TLSv1.1 will certainly not reject those.
It is only rfc4492 that incorrectly alleges that those should be rejected.

And an implementation of TLSv1.2 client that would accept an ECDSA
EE server cert signed by an RSA cert when TLSv1.2 is negotiated,
but would reject the very same server certificate when TLSv1.1 is
negotiated (but would accept it with TLSv1.1 when a pure ECC
cert path is present) would yield "seriously broken" on my scorecard.

A number of TLS specs are plastered with rfc2119-violating
and therefore bogus and void requirements.

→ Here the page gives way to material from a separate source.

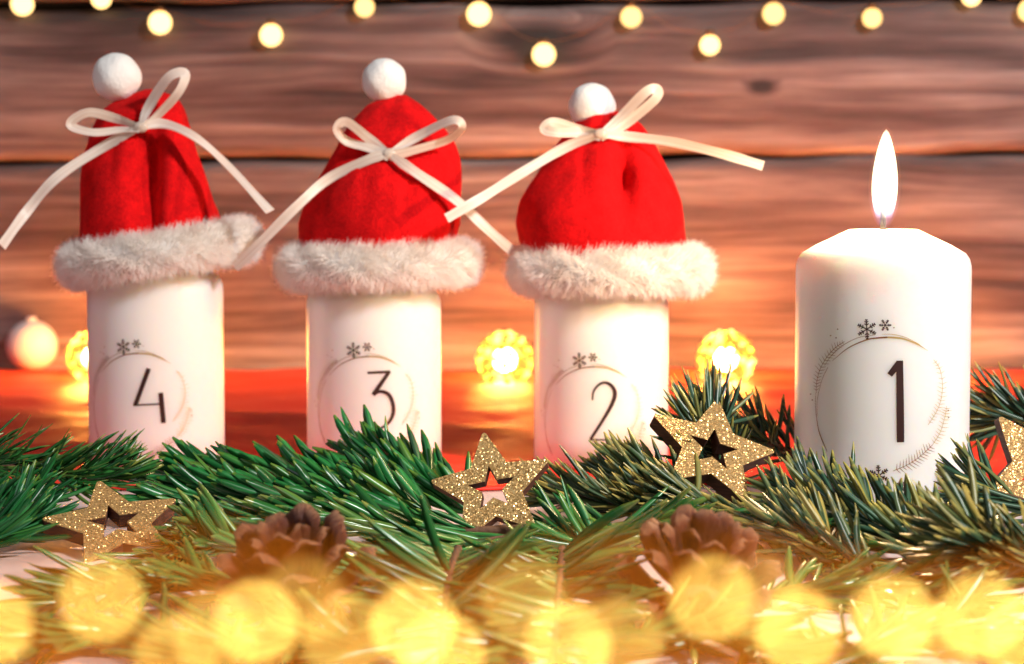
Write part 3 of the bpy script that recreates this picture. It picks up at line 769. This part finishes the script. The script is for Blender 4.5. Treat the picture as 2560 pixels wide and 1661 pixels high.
# big dense branch in front of candles 4 and 3
fir_branch('dense dark green fir branch in front of candles number 4 and 3', [(1090, 1290, 5 * mm), (960, 1250, 9 * mm), (760, 1212, 11 * mm), (560, 1200, 11 * mm), (430, 1200, 10 * mm)], 235, 21.5 * mm, 3.2 * mm, 30, M_fir, 'all', 0.18, (3, 4, 5), 18, stem=0.0018, seed=3, avoid=AV)
fir_branch('upper side shoot of the dense fir branch below number 3', [(1180, 1285, 5 * mm), (1080, 1225, 11 * mm), (980, 1180, 15 * mm), (890, 1150, 17 * mm)], 120, 21 * mm, 3.0 * mm, 34, M_fir, 'all', 0.3, (3, 4, 5), 20, seed=4, avoid=AV)
fir_branch('glossy green fir branch just behind the left pine cone', [(1080, 1345, 4 * mm), (900, 1318, 7 * mm), (700, 1312, 8 * mm), (520, 1335, 6 * mm), (420, 1370, 4 * mm)], 230, 23 * mm, 2.9 * mm, 26, M_front, 'flat', 0.25, (2, 3, 4), 20, seed=5)
fir_branch('low fir branch between the flat star and the middle star', [(1090, 1300, 4 * mm), (920, 1268, 7 * mm), (720, 1248, 9 * mm), (540, 1250, 8 * mm), (420, 1268, 6 * mm)], 200, 21 * mm, 3.1 * mm, 28, M_fir, 'all', 0.25, (3, 4, 5), 20, seed=31, avoid=AV)
fir_branch('short fir twig left of the flat star', [(-120, 1370, 4 * mm), (0, 1345, 6 * mm), (80, 1310, 8 * mm)], 80, 21 * mm, 2.0 * mm, 40, M_fir, 'all', 0.2, (3, 4, 5), 25, seed=32, blunt=0.4)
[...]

I somewhat optimistic that a number of implementations ignore
those bogus requirements already.  Fixing the remaining implementations
to ignore those bogus requirements might turn out to be easier than
fixing the documents, though...


What I find confusing about rfc4492 is how the hash for digitally-signed
is selected & signalled for TLSv1.0 and TLSv1.1--that seems somewhat
undefined in the document.


But then, using ECDSA with TLS would be pretty suicidal.  (EC)DSA are
an extremly brittle algorithms, i.e. "cryptoglycerin", and while
rfc6979 might help in producing k in constant time, the algorithm
for computing the inverse of k as specified in FIPS 186-4 Appendix C.1
is not a constant-time algorithm, and might leak sufficient "implicit hint"
about k that it makes the signing process "vulnerable to catastrophic
failures" when it is performed inband/online, such as in TLS, where
the server must sign each ServerKeyExchange handshake message inband.